MORE: National Weather Service Report on Vancouver Tornado
Luckily, no other tornado on record in Washington or Oregon has caused more than one injury, but there have been several close calls.
Miraculously, no one was injured when an EF-2 tornado tore through Port Orchard, Washington, in December 2018, leaving several homes damaged.

And believe it or not, Bill Gates — yes, THAT Bill Gates — was caught in a tornado that swept through the Seattle area in 1962. He was 7 years old at the time when a tornado went through Seattle’s View Ridge neighborhood and tore the carport out in front of his home and tossed it into his backyard, according to Historylink. It was the first ever confirmed tornado in Western Washington.
If you’re caught in a tornado, or hear a Tornado Warning, get into shelter immediately.

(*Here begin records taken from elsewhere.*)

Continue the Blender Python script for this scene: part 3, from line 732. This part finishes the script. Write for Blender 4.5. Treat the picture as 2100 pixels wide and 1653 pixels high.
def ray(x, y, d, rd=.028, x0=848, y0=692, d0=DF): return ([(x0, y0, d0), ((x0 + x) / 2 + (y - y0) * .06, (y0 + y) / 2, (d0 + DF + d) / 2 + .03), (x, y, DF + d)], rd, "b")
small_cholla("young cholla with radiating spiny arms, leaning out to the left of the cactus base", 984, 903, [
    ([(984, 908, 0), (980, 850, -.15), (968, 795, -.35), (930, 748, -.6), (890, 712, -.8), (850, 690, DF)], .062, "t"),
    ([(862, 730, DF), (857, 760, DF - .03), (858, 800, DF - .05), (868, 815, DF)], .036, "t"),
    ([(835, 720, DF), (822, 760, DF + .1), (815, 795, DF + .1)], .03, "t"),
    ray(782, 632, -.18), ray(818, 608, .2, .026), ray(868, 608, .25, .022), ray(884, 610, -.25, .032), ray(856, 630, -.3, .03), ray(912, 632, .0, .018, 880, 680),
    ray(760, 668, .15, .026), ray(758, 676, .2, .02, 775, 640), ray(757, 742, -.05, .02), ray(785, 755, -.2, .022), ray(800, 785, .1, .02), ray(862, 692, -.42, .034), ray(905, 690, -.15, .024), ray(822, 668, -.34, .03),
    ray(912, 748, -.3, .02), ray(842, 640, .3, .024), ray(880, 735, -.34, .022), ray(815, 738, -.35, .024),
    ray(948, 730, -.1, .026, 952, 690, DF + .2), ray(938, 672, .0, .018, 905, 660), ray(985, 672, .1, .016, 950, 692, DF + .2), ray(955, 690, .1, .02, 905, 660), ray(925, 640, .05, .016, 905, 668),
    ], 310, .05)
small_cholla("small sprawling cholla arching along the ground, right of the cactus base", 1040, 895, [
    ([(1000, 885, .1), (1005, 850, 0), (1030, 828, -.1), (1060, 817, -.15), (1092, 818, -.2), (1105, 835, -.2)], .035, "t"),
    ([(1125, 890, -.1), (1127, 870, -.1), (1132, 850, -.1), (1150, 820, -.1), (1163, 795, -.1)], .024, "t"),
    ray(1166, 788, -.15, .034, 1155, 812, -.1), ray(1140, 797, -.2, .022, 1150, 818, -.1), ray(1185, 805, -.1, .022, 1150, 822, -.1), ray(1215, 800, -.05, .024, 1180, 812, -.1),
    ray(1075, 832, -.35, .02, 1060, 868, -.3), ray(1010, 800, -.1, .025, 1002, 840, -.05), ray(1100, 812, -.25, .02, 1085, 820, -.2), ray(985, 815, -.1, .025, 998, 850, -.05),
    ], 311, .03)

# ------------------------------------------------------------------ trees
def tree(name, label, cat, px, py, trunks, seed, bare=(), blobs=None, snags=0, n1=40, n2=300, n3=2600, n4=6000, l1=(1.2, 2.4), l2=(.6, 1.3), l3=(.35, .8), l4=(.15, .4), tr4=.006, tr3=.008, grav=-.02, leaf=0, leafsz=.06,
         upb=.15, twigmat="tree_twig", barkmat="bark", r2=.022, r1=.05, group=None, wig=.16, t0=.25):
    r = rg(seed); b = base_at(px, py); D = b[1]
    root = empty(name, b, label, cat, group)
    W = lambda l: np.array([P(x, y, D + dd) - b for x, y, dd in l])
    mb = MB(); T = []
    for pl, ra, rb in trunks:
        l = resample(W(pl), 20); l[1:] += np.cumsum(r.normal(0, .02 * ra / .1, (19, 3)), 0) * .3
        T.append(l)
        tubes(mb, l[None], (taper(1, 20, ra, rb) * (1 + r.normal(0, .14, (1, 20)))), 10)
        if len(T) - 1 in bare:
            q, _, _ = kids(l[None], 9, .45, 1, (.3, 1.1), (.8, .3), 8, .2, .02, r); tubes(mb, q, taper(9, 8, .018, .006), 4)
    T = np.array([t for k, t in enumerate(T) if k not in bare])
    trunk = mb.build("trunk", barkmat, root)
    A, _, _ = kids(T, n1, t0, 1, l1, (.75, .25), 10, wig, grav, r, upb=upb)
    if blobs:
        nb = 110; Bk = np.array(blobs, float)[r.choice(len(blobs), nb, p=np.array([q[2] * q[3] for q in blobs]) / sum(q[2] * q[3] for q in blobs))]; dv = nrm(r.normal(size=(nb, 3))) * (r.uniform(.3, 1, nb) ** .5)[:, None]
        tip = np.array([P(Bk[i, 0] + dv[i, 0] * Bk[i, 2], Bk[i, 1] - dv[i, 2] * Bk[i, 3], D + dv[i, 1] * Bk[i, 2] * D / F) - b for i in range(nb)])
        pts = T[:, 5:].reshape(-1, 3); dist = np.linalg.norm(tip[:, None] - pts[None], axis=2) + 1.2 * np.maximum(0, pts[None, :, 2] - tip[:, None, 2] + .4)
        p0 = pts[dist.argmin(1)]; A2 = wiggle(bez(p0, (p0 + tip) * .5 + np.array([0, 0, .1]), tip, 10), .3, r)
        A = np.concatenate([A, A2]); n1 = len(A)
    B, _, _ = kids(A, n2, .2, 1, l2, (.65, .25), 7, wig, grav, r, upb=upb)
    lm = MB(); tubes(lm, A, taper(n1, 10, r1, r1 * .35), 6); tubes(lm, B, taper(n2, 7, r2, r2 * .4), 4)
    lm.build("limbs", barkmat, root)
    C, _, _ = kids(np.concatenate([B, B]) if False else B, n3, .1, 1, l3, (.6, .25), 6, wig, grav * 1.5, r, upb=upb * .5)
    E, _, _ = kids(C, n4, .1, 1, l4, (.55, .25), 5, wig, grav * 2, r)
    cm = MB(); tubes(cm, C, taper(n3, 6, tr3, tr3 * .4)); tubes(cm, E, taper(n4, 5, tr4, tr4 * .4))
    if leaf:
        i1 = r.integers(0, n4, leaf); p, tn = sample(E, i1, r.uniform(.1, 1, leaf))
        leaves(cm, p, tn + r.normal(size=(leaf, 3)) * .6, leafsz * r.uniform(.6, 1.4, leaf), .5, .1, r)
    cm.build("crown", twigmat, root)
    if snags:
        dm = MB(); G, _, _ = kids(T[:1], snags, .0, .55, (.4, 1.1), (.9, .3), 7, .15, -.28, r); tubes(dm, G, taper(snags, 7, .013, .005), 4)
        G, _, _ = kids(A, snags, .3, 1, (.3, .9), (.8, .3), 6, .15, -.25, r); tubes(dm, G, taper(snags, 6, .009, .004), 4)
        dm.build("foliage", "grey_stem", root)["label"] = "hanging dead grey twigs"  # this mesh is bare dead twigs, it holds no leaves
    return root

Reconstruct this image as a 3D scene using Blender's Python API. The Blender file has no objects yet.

Find an interior room on the lowest level of your home and try to put as many walls between you and the outside as you can. An interior bathroom, closet, or laundry room will work if you don’t have a basement or storm cellar available.
Rick Graser’s instincts that day likely saved his life.
And even though his mother didn’t make it, he takes solace in knowing she died a hero.
“More than anything, I want my mom to be remembered for what she did,” Rick said. “She didn’t run away. She stayed. She crawled under a collapsed building to save a baby and gave her life doing it. In a world that feels so dark and selfish sometimes, people need to hear stories like that — of someone who loved others enough not to leave those kids behind.”